Example #1: Get all nested columns of a given data type
Consider the following snippet:
import org.apache.spark.sql.types._
def getColsByType(schema: StructType, dType: DataType) = {
def recurPull(sType: StructType, prefix: String): Seq[String] = sType.fields.flatMap {
case StructField(name, dt: StructType, _, _) ⇒
recurPull(dt, s"$prefix$name.")
case StructField(name, dt: ArrayType, _, _) if dt.elementType.isInstanceOf[StructType] ⇒
recurPull(dt.elementType.asInstanceOf[StructType], s"$prefix$name[].")
case field @ StructField(name, _, _, _) if field.dataType == dType ⇒
Seq(s"$prefix$name")
case _ ⇒
Seq.empty[String]
}
recurPull(schema, "")
}
By means of a simple recursive method, the data type of each column in the DataFrame is traversed and, in the case of `StructType`, recurs to traverse its child columns. A string-type `prefix` during the traversal is assembled to express the hierarchy of the individual nested columns and gets prepended to columns with the matching data type.
Testing the method:
import org.apache.spark.sql.functions._
import spark.implicits._
case class Spec(sid: Int, desc: String)
case class Prod(pid: String, spec: Spec)
val df = Seq(
(101, "jenn", Seq(1, 2), Seq(Spec(1, "A"), Spec(2, "B")), Prod("X11", Spec(11, "X")), 1100.0),
(202, "mike", Seq(3), Seq(Spec(3, "C")), Prod("Y22", Spec(22, "Y")), 2200.0)
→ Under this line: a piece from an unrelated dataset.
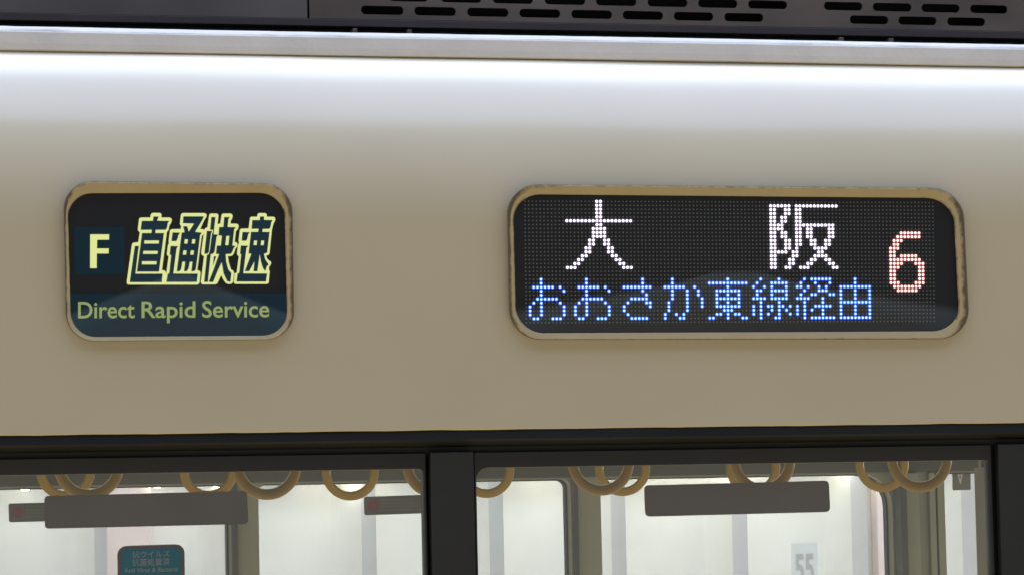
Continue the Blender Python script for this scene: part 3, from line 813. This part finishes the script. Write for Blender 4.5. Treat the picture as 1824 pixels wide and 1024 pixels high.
wbox("pink_panel", 183, 263, M_pink, -0.06, -0.01)
wbox("pink_panel", 1549, 1592, M_pink, -0.06, -0.01)
box("wall_top_trim", xb(-300), xb(2150), YB-0.20, YB+0.05, z1w+0.001, z1w+0.05, M_lampb, wall)
# number sheet
YP5 = YB-0.10
n5 = sticker("number_sheet", [(1409.5, 967), (1456, 965.5), (1457, 1060), (1410.5, 1061)], 1, YP5, 0.002, M_sheet, "pale sheet printed with grey 55 on the white wall behind the train", "number sheet")
me = fit_quad(text_me("55", 0.03), [(1416, 986), (1449.5, 984.5), (1450.5, 1037), (1417, 1038.5)], YP5-0.001); face_front(me)
link("number", me, M_num, n5)

# wall lamps in a row along the top of the wall
zl = z1w-0.02
lamps = [(45, "above the leftmost dark notice"), (280, "above the middle of the left grey plate"), (383, "above the right end of the left grey plate"), (561, "right of the large ring in the left window"), (614, "inside the small ring of the left window"), (684, "above the dark notice beside the post"), (954, "right of the right window's corner ring"), (1001, "at the far pillar's left edge, right window"), (1169, "first of three over the right plate"), (1219, "middle of three over the right plate"), (1266, "third of three over the right plate"), (1334, "left one inside the right plate's two rings"), (1371, "right one inside the right plate's two rings"), (1487, "at the right end of the right plate"), (1543, "inside the small ring above the pink panel"), (1738, "at the right window's upper right corner")]
for i, (px, lb) in enumerate(lamps):
    yl = 873.6-(px)*(0.0225)
    p = at(px, yl, YB-0.07)
    t = empty("wall_lamp", p)
    tag(t, "small warm lamp "+lb, "lamp", "small lamps along the top of the white wall")
    bm = bmesh.new(); bmesh.ops.create_cone(bm, cap_ends=True, segments=16, radius1=0.016, radius2=0.012, depth=0.03)
    for v in bm.verts: v.co.z += 0.024
    me = bpy.data.meshes.new("lamp_housing"); bm.to_mesh(me); bm.free(); me.materials.append(M_lampb)
    o = bpy.data.objects.new("lamp_housing", me); col.objects.link(o); o.parent = t
    bm = bmesh.new(); bmesh.ops.create_uvsphere(bm, u_segments=14, v_segments=8, radius=0.014)
    for v in bm.verts: v.co.z *= 0.55; v.co.z += 0.006
    me = bpy.data.meshes.new("lamp_lens"); bm.to_mesh(me); bm.free(); me.materials.append(M_lamp)
    o = bpy.data.objects.new("lamp_lens", me); col.objects.link(o); o.parent = t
).toDF("uid", "user", "ids", "specs", "product", "amount")
getColsByType(df.schema, DoubleType)
// res1: Seq[String] = ArraySeq(amount)
getColsByType(df.schema, IntegerType)
// res2: Seq[String] = ArraySeq(uid, specs[].sid, product.spec.sid)
getColsByType(df.schema, StringType)
// res3: Seq[String] = ArraySeq(user, specs[].desc, product.pid, product.spec.desc)
// getColsByType(df.schema, ArrayType)
// ERROR: type mismatch;
// found : org.apache.spark.sql.types.ArrayType.type
// required: org.apache.spark.sql.types.DataType
getColsByType(df.schema, ArrayType(IntegerType, false))
// res4: Seq[String] = ArraySeq(ids)
Example #2: Rename all nested columns via a provided function
In this example, we’re going to rename columns in a DataFrame with a nested schema based on a provided `rename` function. The required logic for recursively traversing the nested columns is pretty much the same as in the previous example.
import org.apache.spark.sql.types._
def renameAllCols(schema: StructType, rename: String ⇒ String): StructType = {
def recurRename(sType: StructType): Seq[StructField] = sType.fields.map{
case StructField(name, dt: StructType, nu, meta) ⇒
StructField(rename(name), StructType(recurRename(dt)), nu, meta)
case StructField(name, dt: ArrayType, nu, meta) if dt.elementType.isInstanceOf[StructType] ⇒
StructField(rename(name), ArrayType(StructType(recurRename(dt.elementType.asInstanceOf[StructType])), true), nu, meta)
case StructField(name, dt, nu, meta) ⇒
StructField(rename(name), dt, nu, meta)
}
StructType(recurRename(schema))
}
Testing the method (with the same DataFrame used in the previous example):
import org.apache.spark.sql.functions._
import spark.implicits._
val renameFcn = (s: String) ⇒
if (s.endsWith("id")) s.replace("id", "_id") else s
val newDF = spark.createDataFrame(df.rdd, renameAllCols(df.schema, renameFcn))
newDF.printSchema
// root
// |-- u_id: integer (nullable = false)
// |-- user: string (nullable = true)
// |-- ids: array (nullable = true)
// | |-- element: integer (containsNull = false)
// |-- specs: array (nullable = true)
// | |-- element: struct (containsNull = true)
// | | |-- s_id: integer (nullable = false)
// | | |-- desc: string (nullable = true)
// |-- product: struct (nullable = true)
// | |-- p_id: string (nullable = true)
// | |-- spec: struct (nullable = true)
// | | |-- s_id: integer (nullable = false)
// | | |-- desc: string (nullable = true)
// |-- amount: double (nullable = false)
In case it isn’t obvious, in traversing a given StructType‘s child columns, we use map (as opposed to flatMap in the previous example) to preserve the hierarchical column structure.